One of my favorite leadership blogs is that of eponymous Bret Simmons. Bret’s insightful perspectives on leadership issues, based on his experiences, teaching and consulting, bring a lot to the subject, and in particular the virtual conversations going on in cyberspace. One of his recent posts really resonated for me, and I’m sure you’ll find his observations and questions penetrating.

The topic?

Employee engagement, one that has garnered increasing attention in the past few years, to the point where some organizational job titles now reflect this subject.

As I noted in my own comment on Bret’s blog when this post appeared on December 2, he had pointed to the elephant in the room: people accept the espoused theory from management that employee engagement is alive and well. But don’t listen to my comment. For an insightful commentary on employee engagement, read Bret’s guest post below.

Are we there yet?”
If you have kids and have ever taken them anywhere in a car, no doubt you’ve heard this before. I promise you, if work for an organization that is on an employee engagement program turnpike, your employees are thinking something very similar. They all know it, but you probably do not.
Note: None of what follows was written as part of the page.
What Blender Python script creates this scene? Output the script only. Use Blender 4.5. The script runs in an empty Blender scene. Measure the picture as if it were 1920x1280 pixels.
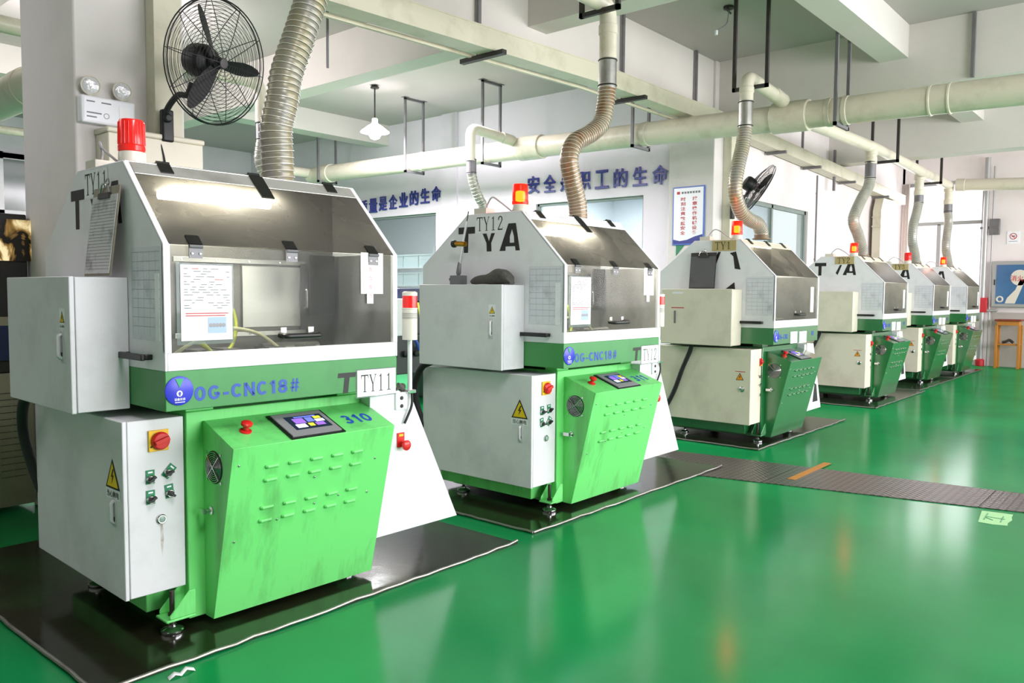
import bpy, bmesh, math, random
from mathutils import Vector, Matrix
R = random.Random(7)
scene = bpy.context.scene
col = scene.collection
PI = math.pi

# ------------------------------------------------------------------ camera, world, lights, exposure
cam_d = bpy.data.cameras.new('camera')
cam = bpy.data.objects.new('camera', cam_d); col.objects.link(cam)
cam_d.sensor_width = 36.0; cam_d.lens = 1502.2175 / 1920 * 36.0
cam_d.clip_start = 0.05; cam_d.clip_end = 200
YAW, PITCH, ROLL = 0.7074224, -0.060545, 0.0073669
fwd = Vector((math.cos(YAW)*math.cos(PITCH), math.sin(YAW)*math.cos(PITCH), math.sin(PITCH)))
rgt = Vector((math.sin(YAW), -math.cos(YAW), 0)); upv = rgt.cross(fwd)
r2 = rgt*math.cos(ROLL) + upv*math.sin(ROLL); u2 = -rgt*math.sin(ROLL) + upv*math.cos(ROLL)
cm = Matrix.Identity(4)
for i in range(3):
    cm[i][0] = r2[i]; cm[i][1] = u2[i]; cm[i][2] = -fwd[i]
cm.translation = (-1.5956, -3.2742, 1.55)
cam.matrix_world = cm
scene.camera = cam

world = bpy.data.worlds.new('overcast_sky'); scene.world = world
world.use_nodes = True
bg = world.node_tree.nodes['Background']
bg.inputs['Color'].default_value = (0.97, 0.94, 1.0, 1); bg.inputs['Strength'].default_value = 1.2

def area(name, loc, target, sx, sy, power, color=(1, 1, 1)):
    d = bpy.data.lights.new(name, 'AREA'); d.shape = 'RECTANGLE'; d.size = sx; d.size_y = sy
    d.energy = power; d.color = color
    o = bpy.data.objects.new(name, d); col.objects.link(o)
    o.location = loc
    o.rotation_euler = (Vector(target)-Vector(loc)).to_track_quat('-Z', 'Y').to_euler()
    return o
def point(name, loc, power, color=(1, 1, 1), rad=0.05):
    d = bpy.data.lights.new(name, 'POINT'); d.energy = power; d.color = color; d.shadow_soft_size = rad
    o = bpy.data.objects.new(name, d); col.objects.link(o); o.location = loc
    return o
# daylight from the window band on the aisle side of the hall (behind and right of the camera)
area('window_daylight_near', (3.6, -8.5, 2.5), (3.6, 2, 1.3), 5, 2.6, 355, (1.0, 0.96, 1.0))
area('window_daylight_mid', (9.5, -8.5, 2.5), (9.5, 2, 1.3), 5, 2.6, 375, (1.0, 0.955, 1.0))
area('window_daylight_far', (15.5, -8.5, 2.5), (15.5, 2, 1.3), 5, 2.6, 375, (1.0, 0.94, 0.97))
# daylight through the far window
area('window_daylight_end', (18.8, 1.28, 2.75), (10, 0.0, 1.0), 1.6, 2.8, 42, (1, 0.95, 1.0))
# unseen fill lights added over the aisle and the back hall, without any fittings
area('aisle_fill', (0.1, -2.4, 4.6), (0.3, -2.2, 0), 0.5, 3.0, 140, (1, 0.92, 0.98))
area('back_hall_fill', (6.2, 6.4, 4.25), (6.2, 6.4, 0), 2.5, 3.0, 430, (1.0, 0.92, 0.985))
point('back_hall_fill_mid', (2.6, 6.6, 3.9), 150, (1.0, 0.92, 0.985), 0.3)
area('back_hall_fill_left', (-2.2, 4.2, 4.25), (-1.2, 3.5, 0), 2.0, 2.0, 42, (1.0, 0.92, 0.985))
area('back_hall_fill_end', (5.0, 12.0, 4.2), (5.0, 12.0, 0), 3, 2, 45, (1.0, 0.92, 0.985))
vs = scene.view_settings
vs.view_transform = 'Standard'; vs.look = 'None'; vs.gamma = 1.0; vs.exposure = 0.55
vs.use_curve_mapping = False

# ------------------------------------------------------------------ materials
def lin(h):
    h = h.lstrip('#'); o = []
    for i in (0, 2, 4):
        c = int(h[i:i+2], 16)/255
        o.append(c/12.92 if c <= 0.04045 else ((c+0.055)/1.055)**2.4)
    return (*o, 1)
MATS = {}
def mat(name, hexc, rough=0.5, metal=0.0, dirt=0.0, dirt_hex='#4a463c', scale=3.0, coat=0.0, emit=None, es=0.0,
        stretch=(1, 1, 1), spec=0.5, bump=0.0, bscale=60):
    if name in MATS: return MATS[name]
    m = bpy.data.materials.new(name); m.use_nodes = True
    nt = m.node_tree; b = nt.nodes['Principled BSDF']
    b.inputs['Base Color'].default_value = lin(hexc); b.inputs['Roughness'].default_value = rough
    b.inputs['Metallic'].default_value = metal; b.inputs['Coat Weight'].default_value = coat
    b.inputs['Specular IOR Level'].default_value = spec
    if emit:
        b.inputs['Emission Color'].default_value = lin(emit); b.inputs['Emission Strength'].default_value = es
    if dirt > 0 or bump > 0:
        tc = nt.nodes.new('ShaderNodeTexCoord'); mp = nt.nodes.new('ShaderNodeMapping')
        mp.inputs['Scale'].default_value = stretch
        nt.links.new(tc.outputs['Object'], mp.inputs['Vector'])
    if dirt > 0:
        n = nt.nodes.new('ShaderNodeTexNoise'); n.inputs['Scale'].default_value = scale
        n.inputs['Detail'].default_value = 8; n.inputs['Roughness'].default_value = 0.65
        nt.links.new(mp.outputs['Vector'], n.inputs['Vector'])
        r = nt.nodes.new('ShaderNodeMapRange'); r.inputs['From Min'].default_value = 0.5
        r.inputs['From Max'].default_value = 0.82; r.inputs['To Max'].default_value = dirt
        nt.links.new(n.outputs['Fac'], r.inputs['Value'])
        mx = nt.nodes.new('ShaderNodeMix'); mx.data_type = 'RGBA'
        mx.inputs['A'].default_value = lin(hexc); mx.inputs['B'].default_value = lin(dirt_hex)
        nt.links.new(r.outputs['Result'], mx.inputs['Factor'])
        nt.links.new(mx.outputs['Result'], b.inputs['Base Color'])
    if bump > 0:
        n2 = nt.nodes.new('ShaderNodeTexNoise'); n2.inputs['Scale'].default_value = bscale
        nt.links.new(mp.outputs['Vector'], n2.inputs['Vector'])
        bp = nt.nodes.new('ShaderNodeBump'); bp.inputs['Strength'].default_value = bump; bp.inputs['Distance'].default_value = 0.01
        nt.links.new(n2.outputs['Fac'], bp.inputs['Height']); nt.links.new(bp.outputs['Normal'], b.inputs['Normal'])
    MATS[name] = m
    return m
def glassy(name, hexc, alpha, rough=0.05, smear=0.0, smear_hex='#3a3630', scale=2.0, tint='#ffffff', stretch=(1, 1, 1)):
    """sheet of acrylic or film: part see-through, part surface, with oily smears"""
    if name in MATS: return MATS[name]
    m = bpy.data.materials.new(name); m.use_nodes = True
    nt = m.node_tree; b = nt.nodes['Principled BSDF']; out = nt.nodes['Material Output']
    b.inputs['Base Color'].default_value = lin(hexc); b.inputs['Roughness'].default_value = rough
    t = nt.nodes.new('ShaderNodeBsdfTransparent'); t.inputs['Color'].default_value = lin(tint)
    mx = nt.nodes.new('ShaderNodeMixShader'); mx.inputs['Fac'].default_value = alpha
    nt.links.new(t.outputs[0], mx.inputs[1]); nt.links.new(b.outputs[0], mx.inputs[2])
    nt.links.new(mx.outputs[0], out.inputs['Surface'])
    if smear > 0:
        tc = nt.nodes.new('ShaderNodeTexCoord'); mp = nt.nodes.new('ShaderNodeMapping'); mp.inputs['Scale'].default_value = stretch
        nt.links.new(tc.outputs['Object'], mp.inputs['Vector'])
        n = nt.nodes.new('ShaderNodeTexNoise'); n.inputs['Scale'].default_value = scale; n.inputs['Detail'].default_value = 7
        n.inputs['Distortion'].default_value = 0.7
        nt.links.new(mp.outputs['Vector'], n.inputs['Vector'])
        r = nt.nodes.new('ShaderNodeMapRange'); r.inputs['From Min'].default_value = 0.38; r.inputs['From Max'].default_value = 0.7
        r.inputs['To Min'].default_value = alpha; r.inputs['To Max'].default_value = min(1, alpha+smear)
        nt.links.new(n.outputs['Fac'], r.inputs['Value']); nt.links.new(r.outputs['Result'], mx.inputs['Fac'])
        c = nt.nodes.new('ShaderNodeMix'); c.data_type = 'RGBA'
        c.inputs['A'].default_value = lin(hexc); c.inputs['B'].default_value = lin(smear_hex)
        nt.links.new(n.outputs['Fac'], c.inputs['Factor']); nt.links.new(c.outputs['Result'], b.inputs['Base Color'])
    MATS[name] = m
    return m

white = mat('white_painted_steel', '#e9eaee', 0.42, dirt=0.35, dirt_hex='#8d8c8c', scale=2.2)
grey_box = mat('light_grey_painted_steel', '#dadbde', 0.45, dirt=0.4, dirt_hex='#83827f', scale=2.0)
cream_box = mat('cream_painted_steel', '#dcd7c4', 0.45, dirt=0.4, dirt_hex='#8e8671', scale=2.0)
lime = mat('light_green_painted_steel', '#74e07a', 0.35, dirt=0.75, dirt_hex='#46793c', scale=3.0, stretch=(2.2, 2.2, 0.35))
dgreen = mat('dark_green_painted_steel', '#1c7038', 0.25, dirt=0.35, dirt_hex='#143d22', scale=2.6, coat=1.0, spec=0.9)
dgreen.node_tree.nodes['Principled BSDF'].inputs['Coat Roughness'].default_value = 0.22
band_green = mat('mid_green_painted_steel', '#3f8f4c', 0.38, dirt=0.4, dirt_hex='#2b5a33', scale=2.5)
steel = mat('brushed_stainless_steel', '#b4b4b0', 0.3, 0.9, dirt=0.7, dirt_hex='#514e48', scale=3.5, stretch=(1, 1, 0.6))
inner_lit = mat('lit_inner_steel', '#aeaca8', 0.36, 0.5, dirt=0.9, dirt_hex='#55504a', scale=2.4, stretch=(1.3, 1, 0.8))  # brighter chambers put in as a lighter copy of the inner steel
inner_steel = mat('stained_inner_steel', '#75746f', 0.42, 0.55, dirt=0.9, dirt_hex='#35332e', scale=3.0, stretch=(1.3, 1, 0.8))
pale_steel = mat('pale_strip_steel', '#c9c8c4', 0.3, 0.55, dirt=0.6, dirt_hex='#6a665e', scale=3.5)
chrome = mat('bright_chrome', '#d8d8da', 0.14, 1.0)
dark_metal = mat('dark_iron', '#3c3b3a', 0.5, 0.4, dirt=0.5, dirt_hex='#6a4a33', scale=8)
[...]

If I read another blog post with an 8 step formula on how to engage employees at work, I think I will puke. There is no simple formula for anything at work, especially something as complex as engagement.

Instead of searching for solutions to poorly defined problems you assume exist, start instead with asking good questions. Let me suggest a few:

1. What does it mean to be engaged?
2. Why does it matter?
3. How do you know what it means and why it matters?
4. Are you engaged?

How can you hope to ever engage your employees unless and until you have a clear understanding of what engagement might be? And if you are not engaged with your work, do you really believe your employees can’t tell or that it’s irrelevant?

I like the concept of engagement as investing your hands, head, and heart in active, full work performance. I am willing to bet that very few people you know, including yourself, can say this is true about every hour of every day of their own work. Even if this does happen for you daily, it most likely occurs only a few times during the day and with intensity for only relatively brief periods of time.

We know from our personal experience that engagement can be very enjoyable, but let’s be real here. If we did somehow manage to be fully engaged most of the time at work, we’d be physically, mentally, and emotionally exhausted. In case you don’t recognize that, it’s called burnout.

I love the concept of work engagement, but as I’ve said many times before, the engagement hype far exceeds the high quality, peer-reviewed evidence. I know it may be heresy in some workplaces, but it’s OK to be skeptical about engagement right now. Use some common sense and think through the answers to a few important questions about your own engagement before you engage your employees with efforts to improve theirs.

Be honest with yourself and your employees – we are not there yet. Not even close.

Thanks for sharing your perspective, Bret!

Leadership must be nothing less than a creative process by which isolated souls can touch one another to set off sparks of insight, initiative, and social energy to cope with a far more demanding world.